Electrostatics:
Effect of the field on a charged particle.

1. Free charged particle in a electric field

We are considering the simplest situation where the electric field is uniform .

In an electric field E, if the only significant force on a charged particle q is the electric force F, then the Coulomb's law and Newton second law together give the expression of the net force:

F = q E = m a or a = q E/m

a is the acceleration of the charged particle of mass m.

1. A charged particle released in a uniform electric field E will be accelerated a long the electric field.

At the origin, we place the release point and orient the field parallel to the x-axis.

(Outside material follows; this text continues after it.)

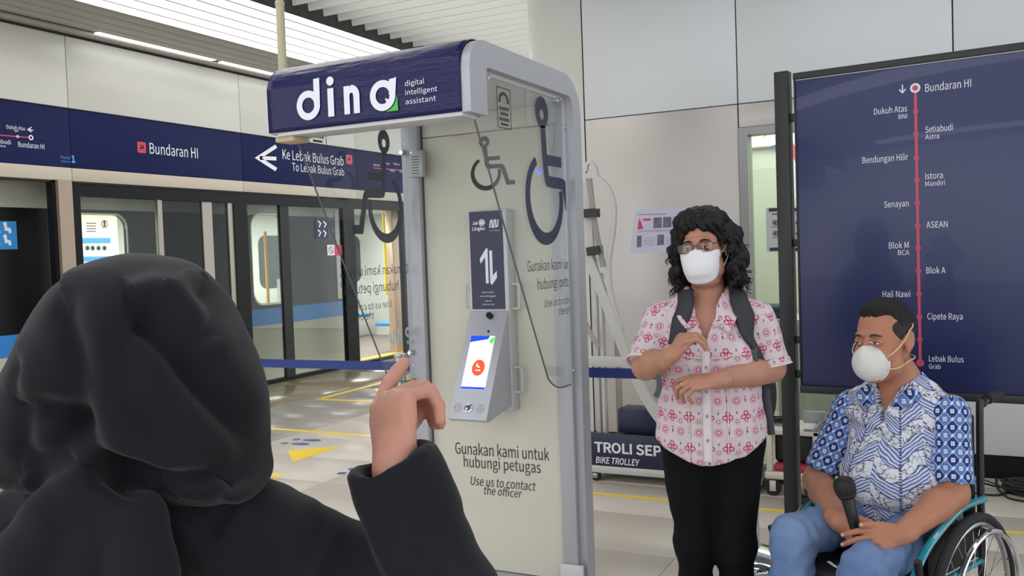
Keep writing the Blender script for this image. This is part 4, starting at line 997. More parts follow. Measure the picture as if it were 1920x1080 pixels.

The kinematics of the particle released from rest (v_o = 0), like a free-fall particle, is:

a_x = q E/m

x = (1/2)a_xt² = (1/2)(qE/m)t²
v_x = a_xt = (qE/m)t

2. Projectile charged particle in a electric field

Now if the positive charged particle enters the field E oriented along the y-axis, perpendicularly with an initial velocity v_o at t = 0, like a projectile, its kinematics equations are:



a_x = 0
a_y = qE/m
x = v_ot
v_x = v_o
v_y = a_yt = (qE/m)t
x = v_ot
y = (1/2) ayt² = (1/2) (qE/m)t² =
(1/2) (qE/m)(x/v_o)² = (1/2) (qE/m)(1/v_o)². x²

That is the particle follows the parabolic path.